You see a little bit better braking on 4WD because your two axles are coupled together. The front wheels (which receive the majority of your braking force) slow the front axle, which in turn will back up the driveline and slow the entire driveline, this includes the rear wheels too. Should you drive like a douche because of this? NO. It provides a SMALL amount of help, nothing very substantial. It still all comes down to available traction for the tires.
Most (as in 95% of trucks/SUVs except for a few newer ones) t cases do not have differential. They are all fully locked when you put it in 4hi or 4low. If you want to think of it like a spool, fine, its like a spool. When your “part time” light comes on it means you should only use it part time becuase your t case is locked splitting torque 50/50. When you shift the level, push button, whatever. You are actually engaging a slip shaft in the t case and have a mechanial link between front and rear driveshafts for a locked 50/50 split.
Even though this is a perfect bias, it never really is. You always have different amounts of torque actually making it to the wheels (for various reasons that are not important in this discussion). That is why you get “crow hopping” around turns (front wheels skipping) and other feels that don’t quite feel normal. This is the front axle not spinning at exactally the same speed as the rear axle thus your wheels are littereally fighting each other. This is why you should not use 4WD on dry or even rainy pavement. Your driveline does not like this!
Those 4 auto modes starting to pop up on newer vehicles do not lock the t case. They typically have an electronically activated clutch pack which can bias torque to whichever axle needs it. These can be driven on dry pavement because they are actually running in 2WD mode most of the time (or something similar, like a 90/10 split or something). The big advantage to these type is the computer can send power to whatever axle it needs to in milliseconds. The 2006 Explorer and soon to come out 2007 Sport Trac with these can send between 0-100% of the engines torque to either axle in (I forget how many milliseconds). They begin to bias torque when the computer sees just 1/4 turn of rear wheel slip. I’m not sure on others, but I’m sure they’re about the same.

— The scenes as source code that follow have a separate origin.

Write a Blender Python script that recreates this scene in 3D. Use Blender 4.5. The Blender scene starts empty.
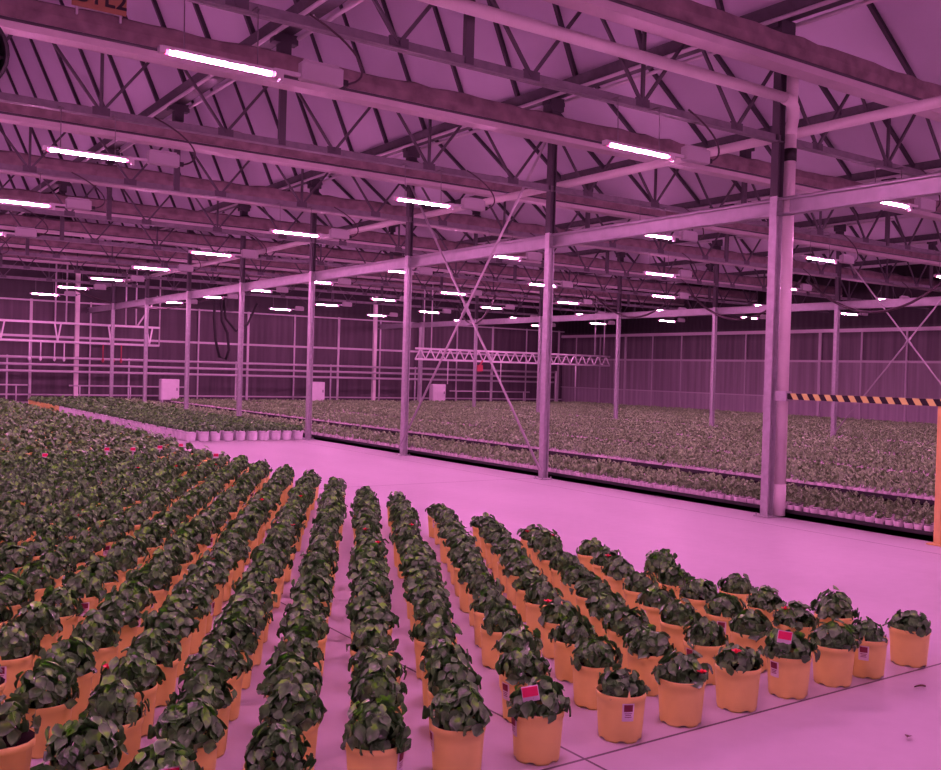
import bpy, math, random
import numpy as np
from mathutils import Vector, Matrix

random.seed(7)
RNG = np.random.default_rng(11)
C = bpy.context.scene.collection
SC = bpy.context.scene
PI = math.pi

# ------------------------------------------------------------------ materials
def mat(name, col, rough=0.5, metal=0.0, spec=0.5, var=0.0, scale=8.0, bump=0.0):
    m = bpy.data.materials.new(name); m.use_nodes = True
    nt = m.node_tree; b = nt.nodes['Principled BSDF']
    b.inputs['Base Color'].default_value = (*col, 1)
    b.inputs['Roughness'].default_value = rough
    b.inputs['Metallic'].default_value = metal
    b.inputs['Specular IOR Level'].default_value = spec
    if var > 0 or bump > 0:
        tc = nt.nodes.new('ShaderNodeTexCoord')
        n = nt.nodes.new('ShaderNodeTexNoise'); n.inputs['Scale'].default_value = scale
        n.inputs['Detail'].default_value = 5
        nt.links.new(tc.outputs['Object'], n.inputs['Vector'])
        if var > 0:
            r = nt.nodes.new('ShaderNodeValToRGB')
            r.color_ramp.elements[0].position = 0.3; r.color_ramp.elements[1].position = 0.7
            r.color_ramp.elements[0].color = (*[max(0, c * (1 - var)) for c in col], 1)
            r.color_ramp.elements[1].color = (*[min(1, c * (1 + var)) for c in col], 1)
            nt.links.new(n.outputs['Fac'], r.inputs['Fac'])
            nt.links.new(r.outputs['Color'], b.inputs['Base Color'])
        if bump > 0:
            bp = nt.nodes.new('ShaderNodeBump'); bp.inputs['Strength'].default_value = bump
            bp.inputs['Distance'].default_value = 0.02
            nt.links.new(n.outputs['Fac'], bp.inputs['Height'])
            nt.links.new(bp.outputs['Normal'], b.inputs['Normal'])
    return m

def emis(name, col, s):
    m = bpy.data.materials.new(name); m.use_nodes = True
    nt = m.node_tree; nt.nodes.remove(nt.nodes['Principled BSDF'])
    e = nt.nodes.new('ShaderNodeEmission'); e.inputs['Color'].default_value = (*col, 1)
    e.inputs['Strength'].default_value = s
    nt.links.new(e.outputs[0], nt.nodes['Material Output'].inputs['Surface'])
    return m

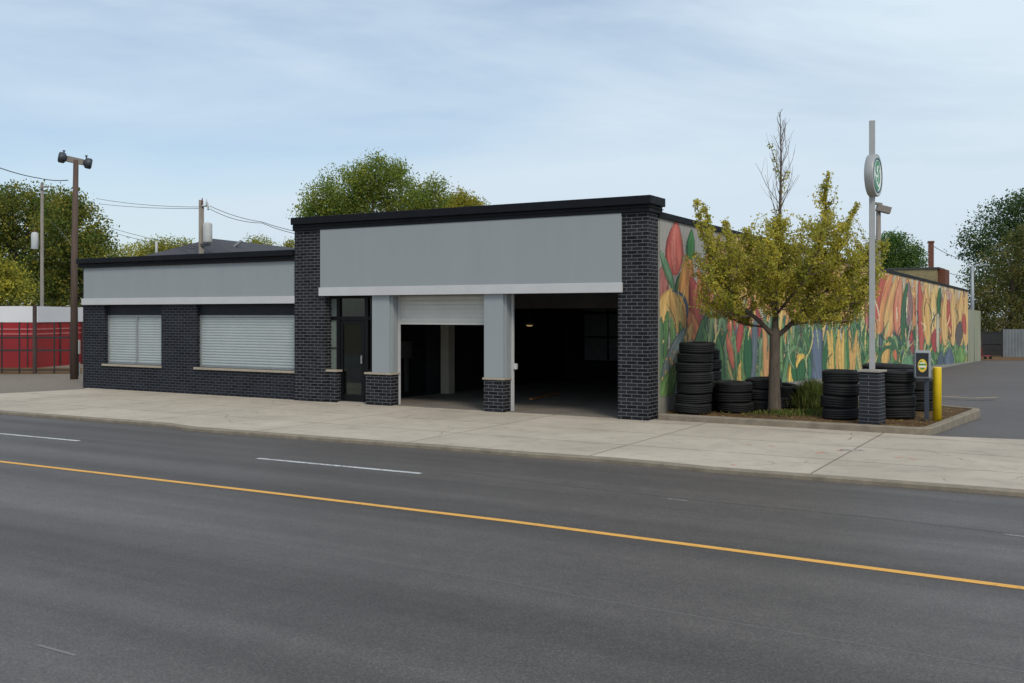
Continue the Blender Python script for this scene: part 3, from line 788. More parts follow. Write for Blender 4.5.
    stroke((765, 384), (768, 352), (762, 318), 3.2, (196, 140, 82), 'petal', .5, .2)
    stroke((783, 386), (788, 330), (803, 354), 2.6, (56, 114, 70), 'band', .35, .3, (120, 156, 104))
    stroke((791, 388), (793, 364), (803, 354), 6.5, (222, 180, 66), 'leaf', .4, .3)
    stroke((800, 388), (800, 370), (803, 360), 4.6, (40, 100, 58), 'leaf', .5, .3)
    stroke((809, 384), (812, 350), (801, 352), 1.7, (60, 118, 80), 'band', .35, .3)
    stroke((795, 384), (792, 368), (794, 352), 2.6, (38, 104, 60), 'leaf', .6, .2)
    stroke((817, 380), (816, 356), (817, 334), 5.6, (92, 108, 132), 'band', .55, .16)
    stroke((824, 372), (824, 358), (827, 342), 2.6, (44, 104, 62), 'leaf', .6, .2)
    for u in np.arange(830, 856, 2.6): stroke((u, 374), (u + R.normal(0, 1), 352), (u + R.normal(0, 2.5), 330), 1.7, pick(GR[1:4] + YL[:2]), 'leaf', .7, .25)
    # far end: tall flame petals
    stroke((879, 334), (876, 300), (893, 272), 8.6, (214, 164, 84), 'petal', .5, .2, (202, 110, 78))
    stroke((877, 318), (875, 290), (886, 276), 4.0, (188, 80, 66), 'leaf', .6, .25)
    stroke((888, 338), (890, 308), (897, 276), 6.5, (216, 176, 100), 'petal', .55, .2, (206, 134, 86))
    stroke((898, 336), (896, 305), (901, 276), 4.6, (206, 112, 84), 'petal', .5, .25, (210, 142, 104))
    stroke((909, 326), (906, 300), (909, 281), 5.0, (112, 104, 106), 'petal', .6, .25, (150, 112, 110))
    stroke((903, 345), (902, 310), (907, 284), 2.8, (56, 104, 70), 'leaf', .6, .25)
    stroke((908, 348), (910, 334), (912, 320), 1.8, (176, 172, 150), 'petal', .6, .3)
    stroke((913, 354), (911, 342), (911, 330), 2.0, (172, 60, 62), 'leaf', .5, .2)
    stroke((917, 355), (917, 318), (917, 284), .7, (178, 172, 154), 'band', 1, .1)
    stroke((921, 354), (922, 318), (919, 282), 3.4, (178, 66, 62), 'leaf', .5, .2, (196, 96, 76))
    stroke((928, 345), (926, 310), (926, 285), 4.6, (212, 166, 88), 'petal', .5, .2)
    stroke((934, 340), (932, 312), (934, 287), 3.6, (222, 184, 108), 'petal', .55, .2)
    stroke((939, 318), (938, 302), (940, 288), 2.2, (44, 104, 60), 'leaf', .55, .2)
    stroke((938, 352), (937, 332), (938, 314), 1.9, (182, 176, 152), 'leaf', .6, .2)
    for u in (945, 953, 961, 966): stroke((u, 346), (u - 1, 318), (u + .5, 291), 3.8, (208, 164, 96), 'petal', .5, .18, (216, 176, 104))
    stroke((951, 336), (948, 318), (948, 300), 2.2, (180, 72, 62), 'leaf', .55, .2)
    stroke((965, 334), (963, 324), (964, 314), 2.2, (178, 74, 62), 'leaf', .55, .2)
    stroke((959, 345), (958, 335), (960, 322), 3.6, (92, 84, 84), 'leaf', .6, .2)
    stroke((935, 352), (932, 340), (935, 330), 2.6, (166, 58, 60), 'leaf', .5, .2)
    stroke((885, 366), (884, 350), (889, 342), 4.4, (210, 164, 80), 'petal', .5, .2)
    stroke((878, 366), (880, 340), (896, 350), 1.8, (56, 104, 72), 'band', .6, .2); stroke((896, 366), (900, 350), (889, 338), 1.6, (60, 108, 74), 'band', .6, .2)
    stroke((896, 360), (894, 354), (895, 350), 2.0, (204, 110, 70), 'leaf', .6, .2)
    stroke((908, 366), (908, 360), (909, 355), 5, (96, 144, 104), 'petal', .6, .2)
    stroke((949, 368), (948, 358), (950, 348), 5.0, (84, 102, 124), 'petal', .6, .25); stroke((960, 365), (960, 356), (961, 346), 5.2, (84, 132, 66), 'petal', .6, .25, (120, 160, 84))
    stroke((940, 368), (940, 360), (942, 350), 3.0, (70, 92, 108), 'petal', .6, .2)
    # loose line work over everything: dark contours and pale highlights
    for i in range(120):
        u = R.uniform(662, 966); vt_ = np.interp(u, uu, vt); vb_ = np.interp(u, uu, vb); H = vb_ - vt_; far = max(0, (u - 700) / 268)
        v = R.uniform(vt_ + (.45 * H if u < 715 else .08 * H), vb_); ln = H * R.uniform(.1, .3)
        low = (vb_ - v) / H < .4
        L = ([(54, 84, 66), (66, 78, 84), (96, 78, 60)] if i % 2 else ([(168, 188, 120), (204, 190, 110), (150, 176, 140)] if low else [(226, 196, 136), (222, 206, 170), (196, 120, 84)]))
        stroke((u, min(v, vb_)), (u + R.normal(0, 4) * (1 - .4 * far), v - ln * .5), (u + R.normal(0, 4.5) * (1 - .4 * far), v - ln), R.uniform(.25, .48), pick(L), 'leaf', 1, .1)
    # dry brush: many thin upright flicks that borrow and shift the colour beneath
    for i in range(120):
        u = R.uniform(672, 966) if R.random() < .85 else R.uniform(661, 700); vt_ = np.interp(u, uu, vt); vb_ = np.interp(u, uu, vb); H = vb_ - vt_
        v = R.uniform(vt_ + (.25 * H if u < 715 else 2), vb_ - 2); ln = R.uniform(3, 11)
        j = int(np.searchsorted(uu, u).clip(0, NU - 1)); i_ = int(np.clip((vb_ - v) / H * (NV - 1), 0, NV - 1))
        a = img[i_, j] * R.uniform(.8, 1.2)
        if R.random() < .12: a = .5 * a + .5 * np.array(srgb(*pick(GR + YL + RD + BL + pal_t + WH)))
        a = np.clip(a, .001, 1); s8 = tuple(float((1.055 * x ** (1 / 2.4) - .055) * 255 if x > .0031 else x * 12.92 * 255) for x in a)
        stroke((u, v + ln / 2), (u + R.normal(0, .6), v), (u + R.normal(0, 1.6), v - ln / 2), R.uniform(.2, .42), s8, 'leaf', 1, .1)
    grey = img.mean(-1, keepdims=True); img = img * .80 + grey * .15 * np.array([1.06, 1.0, .86]) + .012
    # brushed weathering
    img *= (1 + .10 * np.sin(U * 1.9 + 3 * np.sin(Vv * .11))[..., None] * R.uniform(.3, 1, (NV, NU, 1)))
    img *= R.normal(1, .02, (NV, NU, 1))
    img = np.clip(img * 1.16, .01, .9)
    n_ = .006
    X = Wa.x + WD.x * ss + WN.x * n_; Yl = Wa.y + WD.y * ss + WN.y * n_
    co = np.stack([np.repeat(X[None], NV, 0), np.repeat(Yl[None], NV, 0), Z], -1).reshape(-1, 3)
    idx = np.arange(NV * NU).reshape(NV, NU)
    fc = np.stack([idx[:-1, :-1], idx[:-1, 1:], idx[1:, 1:], idx[1:, :-1]], -1).reshape(-1, 4)
    me = bpy.data.meshes.new('mural'); me.vertices.add(len(co)); me.vertices.foreach_set('co', co.astype(np.float32).ravel())
    me.loops.add(fc.size); me.loops.foreach_set('vertex_index', fc.astype(np.int32).ravel())
    me.polygons.add(len(fc)); me.polygons.foreach_set('loop_start', np.arange(0, fc.size, 4, dtype=np.int32)); me.polygons.foreach_set('loop_total', np.full(len(fc), 4, np.int32))
    me.update(calc_edges=True)
    a = me.color_attributes.new('paint', 'FLOAT_COLOR', 'POINT'); a.data.foreach_set('color', np.concatenate([img.reshape(-1, 3), np.ones((NV * NU, 1))], 1).astype(np.float32).ravel())
    mm, nt, b = new_mat('mural_paint'); at_ = N(nt, 'ShaderNodeAttribute'); at_.attribute_name = 'paint'
    v = uvm(nt, (3, 3, 1), src='Object'); f = noise(nt, v, 9, 6, .75)
    nt.links.new(mix(nt, 1.0, at_.outputs['Color'], ramp(nt, f, [(.25, .86), (.5, 1.0), (.75, 1.1)]), 'MULTIPLY'), b.inputs['Base Color'])
    b.inputs['Roughness'].default_value = .75; b.inputs['Specular IOR Level'].default_value = .3
    me.materials.append(mm)
    o = bpy.data.objects.new('mural', me); C.objects.link(o); o.parent = G
    o['label'] = 'painted mural of tall red, orange and yellow flowers among green leaves'
paint_mural()
# ================================================================== planter bed in front of the mural
def wallpt(s, n=0.0):
    q = Wa + WD * s + WN * n; return loc2w(q.x, q.y)
A_ = gp(660.5, 420); B_ = gp(930, 435.5); C_ = Vector((10.35, 22.0, 0)); D_ = Vector((9.6, 23.2, 0)); E_ = wallpt(6.2)
def rounded(p0, p, p1, r, n=6):
    a = p + (p0 - p).normalized() * r; b = p + (p1 - p).normalized() * r
    return [(1 - t) ** 2 * a + 2 * t * (1 - t) * p + t * t * b for t in np.linspace(0, 1, n).tolist()]
KO = [A_ + (A_ - B_).normalized() * .05] + [A_.lerp(B_, t) for t in (.2, .4, .6, .8)] + rounded(A_, B_, C_, .35) + [B_.lerp(C_, .5)] + rounded(B_, C_, D_, .3) + rounded(C_, D_, E_, .4) + [E_]
KI = offset_line(KO, .16); KT = offset_line(KO, .02); KT2 = offset_line(KO, .145)
m = MB(); ribbon(m, [lift(KO, -.25), lift(KO, .105), lift(KT, .127), lift(KT2, .127), lift(KI, .115), lift(KI, -.1)])
struct(m.build('planter_kerb', M['kerb_concrete']))
SOIL = .095
KS = offset_line(KO, .15)
c0 = Vector((6.6, 21.0, 0)); m = MB(); m.v.append((c0.x, c0.y, SOIL + .03)); pts = KS + [wallpt(4.5), wallpt(2.5), wallpt(.8)]
for p in pts: m.v.append((p.x, p.y, SOIL))
for i in range(len(pts)): m.face((0, 1 + i, 1 + (i + 1) % len(pts)))
struct(m.build('planter_soil', M['mulch']))

def in_planter():
    while True:
        u = random.uniform(665, 975); v = random.uniform(399, 431); q = gp(u, v, SOIL)
        poly = pts; c = False; j = len(poly) - 1
        for i in range(len(poly)):
            if (poly[i].y > q.y) != (poly[j].y > q.y) and q.x < (poly[j].x - poly[i].x) * (q.y - poly[i].y) / (poly[j].y - poly[i].y + 1e-9) + poly[i].x: c = not c
            j = i
        if c: return q
nl = 1500; V_ = np.zeros((nl, 4, 3)); Cc_ = np.zeros((nl, 3))
for i in range(nl):
    q = in_planter(); a = random.uniform(0, 2 * PI); s = random.uniform(.02, .045)
    t = random.uniform(-.4, .4)
    d1 = Vector((math.cos(a), math.sin(a), t * .5)) * s; d2 = Vector((-math.sin(a), math.cos(a), random.uniform(-.5, .5) * .5)) * s * .7
    b = q + Vector((0, 0, .02 + random.uniform(0, .02)))
    V_[i] = [b - d1, b - d2, b + d1, b + d2]
    Cc_[i] = random.choice([srgb(150, 124, 62), srgb(168, 140, 66), srgb(120, 92, 58), srgb(96, 72, 50), srgb(138, 110, 78), srgb(176, 152, 90)])
o = quads_mesh('fallen_leaves', V_, Cc_, M['leaves']); tag(o, 'small dry brown and yellow leaves scattered on the planter soil', 'fallen leaves', kind='stuff')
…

Ranger’s still have an old style t case. Where 4hi and 4lo physically locks the gears together for a 50/50 bias. Same with the F-150. Expeditions use a combination of this and the electronic clutch for the 4 auto mode.
Alot of these systems are starting to use the clutch pack for 4hi mode too. When you put it in 4hi they just send juice to the clutch pack to grab all the time. This gives you close to your 50/50 split (depending how strong your clutch pack is and how the system is calibrated).
Some of the 4 auto modes, or AWD systems use a viscous coupling differential to bias power. This is a fluid filled mechanical device that operates on the principles of fluid mechanics. They have no electronic intervention. When they see a speed differential the blades in it begin to shear the fluid which expands to put pressure on the plates sending power to both driveshafts.
The final type of center differential is an open center diff, just like your diffs in your axles. These are set to a pre determined ratio (based on location/offset of the planetary gears in them, ie: its complicated).
I don’t know a ton about GM and Chrysler t cases which are made by New Venture Gear in Syracuse. I tore apart a few of them to benchmark against ours. Mainly I know Borg Warners t cases which Ford uses. They actually have the best electronic clutched automatic 4WD system out of the big 3 for trucks/SUVs right now. I’m not just saying that because I worked on them either.